Unfortunately, the biggest risk to Yamal’s career is the same as it is for everyone: injury. It’s tempting — and horrifying — to look at Owen’s career and worry about the same thing happening to Yamal. Owen’s best season, as measured by goals and assists, ended up being his age-17 season. He continued to be great for Liverpool for six more years before moving to Real Madrid for a season and then moving back to the Premier League with Newcastle United and fading out of the spotlight.
Owen blames his decline on a hamstring tear when he was 19. And he has said he hated playing soccer by the time he reached his peak years. Owen played over 1,000 minutes only one more time after his age-27 season. Over that final stretch, he scored 14 Premier League goals — four fewer than he did during the single season when he was 17.
Barcelona, too, don’t have a great recent track record of managing young talent. Ansu Fati, Pedri, and Gavi have all played at incredibly high levels for the club as teenagers, and they’ve all sat out significant amounts of time because of injury before their prime years have even begun.
If he keeps up his current pace, Yamal will have played the most minutes of any 18-and-under outfield player in FBref’s database by the end of the next season. He’ll be around 8,000 minutes, while no one else is above 6,300. But of the four players who would be right below him — Eduardo Camavinga, Wayne Rooney, Iker Muniain, and César Azpilicueta — three went on to have long, mostly injury-free careers, while Camavinga, who was recently ruled out by Real Madrid for the rest of the season because of an adductor injury, hasn’t really been any more injury-prone than the average player.
We tend to remember the lost promise of someone such as Owen or even Luke Shaw — who played nearly 3,000 minutes for Southampton at age 18 and hasn’t played as many minutes since. But players who play a lot at a young age in a Big Five league don’t appear to be any more at risk of injury.

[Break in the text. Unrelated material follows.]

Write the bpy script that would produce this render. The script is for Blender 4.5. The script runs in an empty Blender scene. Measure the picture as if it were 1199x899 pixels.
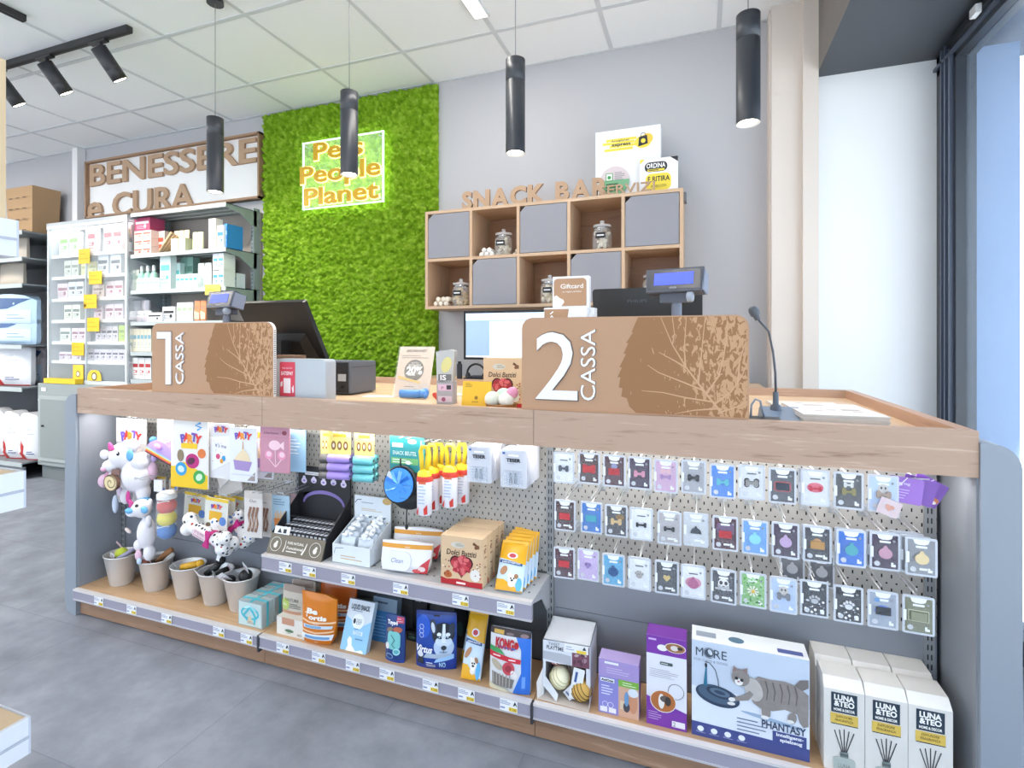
import bpy, bmesh, math, random
from mathutils import Vector, Matrix, noise, Euler
random.seed(7)
SC = bpy.context.scene
COL = SC.collection
PI = math.pi
R = math.radians
# ---------------------------------------------------------------- survey of the place: the eye point and its lens
FPX, HV, CU, EYE, YAW = 607.0, 398.0, 599.5, 1.16, R(19.8)
CA, SA = math.cos(YAW), math.sin(YAW)
def ray(u, v):
    r, up = (u-CU)/FPX, (HV-v)/FPX
    return Vector((r*CA-SA, r*SA+CA, up))
def at(u, v, Y):                      # point of the plane y = Y
    d = ray(u, v); return d*(Y/d.y)+Vector((0, 0, EYE))
def gr(u, v, Z):                      # point of the level z = Z
    d = ray(u, v); return d*((Z-EYE)/d.z)+Vector((0, 0, EYE))
def atX(u, v, X):                     # point of the plane x = X
    d = ray(u, v); return d*(X/d.x)+Vector((0, 0, EYE))
def ax(u, Y): return at(u, HV, Y).x
def stand(Y, ul, ur, ut, vt, Z, rmax=.6):
    """a pack standing at depth Y on level Z: place, width, slanted height, lean back"""
    x0, x1 = ax(ul, Y), ax(ur, Y)
    if abs(ut-ul) < 2.5: t = Vector((x0, Y, at(ul, vt, Y).z))
    else: t = atX(ut, vt, x0)
    dy, dz = t.y-Y, t.z-Z
    ln = math.atan2(dy, dz)
    h = math.hypot(dy, dz)
    return Vector(((x0+x1)/2, Y, Z)), x1-x0, h, max(-rmax, min(rmax, ln))

# ---------------------------------------------------------------- materials
def lin(h):
    h = h.lstrip('#'); c = [int(h[i:i+2], 16)/255 for i in (0, 2, 4)]
    return tuple((x/12.92 if x <= .04045 else ((x+.055)/1.055)**2.4) for x in c)+(1,)
MC = {}
def _new(key):
    m = bpy.data.materials.new(key); m.use_nodes = True
    nt = m.node_tree; b = nt.nodes.get('Principled BSDF')
    return m, nt, b
def C(hx, r=.5, metal=0, spec=.5, bump=0, bs=60, var=0, vs=30, coat=0):
    key = ('c', hx, r, metal, spec, bump, bs, var, vs, coat)
    if key in MC: return MC[key]
    m, nt, b = _new('paint_'+hx.lstrip('#'))
    b.inputs['Base Color'].default_value = lin(hx)
    b.inputs['Roughness'].default_value = r
    b.inputs['Metallic'].default_value = metal
    b.inputs['Specular IOR Level'].default_value = spec
    if coat: b.inputs['Coat Weight'].default_value = coat; b.inputs['Coat Roughness'].default_value = .12
    if bump or var:
        tc = nt.nodes.new('ShaderNodeTexCoord'); n = nt.nodes.new('ShaderNodeTexNoise')
        n.inputs['Scale'].default_value = bs if bump else vs; n.inputs['Detail'].default_value = 4
        nt.links.new(tc.outputs['Object'], n.inputs['Vector'])
        if bump:
            bp = nt.nodes.new('ShaderNodeBump'); bp.inputs['Strength'].default_value = bump; bp.inputs['Distance'].default_value = .004
            nt.links.new(n.outputs['Fac'], bp.inputs['Height']); nt.links.new(bp.outputs['Normal'], b.inputs['Normal'])
        if var:
            mx = nt.nodes.new('ShaderNodeMix'); mx.data_type = 'RGBA'
            c = lin(hx); mx.inputs['A'].default_value = tuple(x*(1-var) for x in c[:3])+(1,)
            mx.inputs['B'].default_value = tuple(min(1, x*(1+var)) for x in c[:3])+(1,)
            nt.links.new(n.outputs['Fac'], mx.inputs['Factor']); nt.links.new(mx.outputs['Result'], b.inputs['Base Color'])
    MC[key] = m; return m
def G(hx, r=.25, **k): return C(hx, r, **k)          # glossy print
def emit(hx, s, name='glow'):
    key = ('e', hx, s)
    if key in MC: return MC[key]
    m, nt, b = _new(name)
    b.inputs['Base Color'].default_value = lin(hx); b.inputs['Emission Color'].default_value = lin(hx)
    b.inputs['Emission Strength'].default_value = s
    MC[key] = m; return m
def clear(hx='#ffffff', alpha=.12, r=.08, key2=''):
    key = ('g', hx, alpha, r)
    if key in MC: return MC[key]
    m, nt, b = _new('clear_plastic')
    b.inputs['Base Color'].default_value = lin(hx); b.inputs['Roughness'].default_value = r
    b.inputs['Alpha'].default_value = alpha; b.inputs['Specular IOR Level'].default_value = .4
    MC[key] = m; return m
def ramp(nt, fac, stops):
    rp = nt.nodes.new('ShaderNodeValToRGB'); cr = rp.color_ramp
    while len(cr.elements) > 1: cr.elements.remove(cr.elements[-1])
    cr.elements[0].position = stops[0][0]; cr.elements[0].color = lin(stops[0][1])
    for p, h in stops[1:]:
        e = cr.elements.new(p); e.color = lin(h)
    nt.links.new(fac, rp.inputs['Fac']); return rp.outputs['Color']
def wood(name, dark, mid, light, sc=1.0, axis='X', r=.45):
    if name in MC: return MC[name]
    m, nt, b = _new(name)
    tc = nt.nodes.new('ShaderNodeTexCoord'); mp = nt.nodes.new('ShaderNodeMapping')
    s = {'X': (1.2, 16, 16), 'Y': (16, 1.2, 16), 'Z': (16, 16, 1.2)}[axis]
    mp.inputs['Scale'].default_value = tuple(x*sc for x in s)
    nt.links.new(tc.outputs['Object'], mp.inputs['Vector'])
    n1 = nt.nodes.new('ShaderNodeTexNoise'); n1.inputs['Scale'].default_value = 1.3; n1.inputs['Detail'].default_value = 8; n1.inputs['Distortion'].default_value = 1.2; n1.inputs['Roughness'].default_value = .62
    nt.links.new(mp.outputs['Vector'], n1.inputs['Vector'])
    n2 = nt.nodes.new('ShaderNodeTexNoise'); n2.inputs['Scale'].default_value = 7; n2.inputs['Detail'].default_value = 4
    nt.links.new(mp.outputs['Vector'], n2.inputs['Vector'])
    mx = nt.nodes.new('ShaderNodeMath'); mx.operation = 'MULTIPLY_ADD'; mx.inputs[1].default_value = .3
    nt.links.new(n2.outputs['Fac'], mx.inputs[0])
    m2 = nt.nodes.new('ShaderNodeMath'); m2.operation = 'MULTIPLY'; m2.inputs[1].default_value = .72
    nt.links.new(n1.outputs['Fac'], m2.inputs[0]); nt.links.new(m2.outputs[0], mx.inputs[2])
    nt.links.new(ramp(nt, mx.outputs[0], [(.34, dark), (.44, mid), (.56, mid), (.68, light)]), b.inputs['Base Color'])
    b.inputs['Roughness'].default_value = r
    bp = nt.nodes.new('ShaderNodeBump'); bp.inputs['Strength'].default_value = .08; bp.inputs['Distance'].default_value = .002
    nt.links.new(n2.outputs['Fac'], bp.inputs['Height']); nt.links.new(bp.outputs['Normal'], b.inputs['Normal'])
    MC[name] = m; return m

# ---------------------------------------------------------------- lettering
TC = {}
def tmesh(s, bold=0, ext=0, shear=0, res=3):
    key = (s, bold, ext, shear)
    if key in TC: return TC[key]
    cu = bpy.data.curves.new('tmp', 'FONT'); cu.body = s; cu.size = 1; cu.offset = bold; cu.extrude = ext; cu.resolution_u = res; cu.shear = shear
    ob = bpy.data.objects.new('tmp', cu); COL.objects.link(ob)
    bpy.context.view_layer.update()
    me = bpy.data.meshes.new_from_object(ob.evaluated_get(bpy.context.evaluated_depsgraph_get()))
    vs = [tuple(v.co) for v in me.vertices]; fs = [tuple(p.vertices) for p in me.polygons]
    bpy.data.objects.remove(ob); bpy.data.curves.remove(cu); bpy.data.meshes.remove(me)
    if not vs: vs = [(0, 0, 0)]
    x0 = min(v[0] for v in vs); x1 = max(v[0] for v in vs)
    vs = [(v[0]-x0, v[1], v[2]) for v in vs]
    TC[key] = (vs, fs, x1-x0); return TC[key]
CAPH = .7
def arc(cx, cz, rx, rz, a0, a1, n):
    return [(cx+rx*math.cos(R(a0+(a1-a0)*i/n)), cz+rz*math.sin(R(a0+(a1-a0)*i/n))) for i in range(n+1)]
def rrect(x0, z0, x1, z1, r, n=5, corners=(1, 1, 1, 1)):     # bl br tr tl
    p = []
    for (cx, cz, a, k) in ((x0, z0, 180, 0), (x1, z0, 270, 1), (x1, z1, 0, 2), (x0, z1, 90, 3)):
        if corners[k] and r > 0:
            ox = r if cx == x0 else -r; oz = r if cz == z0 else -r
            p += arc(cx+ox, cz+oz, r, r, a, a+90, n)
        else: p.append((cx, cz))
    return p
def bone(cx, cz, w, h):
    r = h*.28; x, z = w/2-r, h/2-r
    return arc(cx+x, cz-z, r, r, 172, 390, 8)+arc(cx+x, cz+z, r, r, -30, 188, 8)+arc(cx-x, cz+z, r, r, -8, 210, 8)+arc(cx-x, cz-z, r, r, 150, 368, 8)
def heart(cx, cz, w, h):
    p = []
    for i in range(28):
        t = 2*PI*i/28
        p.append((cx+w/2*(math.sin(t)**3), cz+h/2*((13*math.cos(t)-5*math.cos(2*t)-2*math.cos(3*t)-math.cos(4*t)+2.5)/14.5)))
    return p
def star(cx, cz, r, n=5, k=.45, rot=90):
    return [(cx+(r if i % 2 == 0 else r*k)*math.cos(R(rot+i*180/n)), cz+(r if i % 2 == 0 else r*k)*math.sin(R(rot+i*180/n))) for i in range(2*n)]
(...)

So, maybe when Real Madrid and Barcelona play this weekend, perhaps we should all try to just enjoy the absurdity of what’s happening right now.
Mbappe and Vinícius Júnior will be buzzing around up top for Madrid, with Jude Bellingham crashing the box and doing pretty much everything else from the midfield. For Barcelona, Raphinha will press his face off and try to cap off a potentially Ballon d’Or-winning season. Robert Lewandowski will try to lengthen the lead between himself and every other goal scorer not named Lionel or Cristiano. And Pedri will find space and pick out passes that no one else in the world is even capable of seeing.
But despite all of that, there’s a pretty good chance that the best player on the field will be someone who still isn’t even old enough to vote.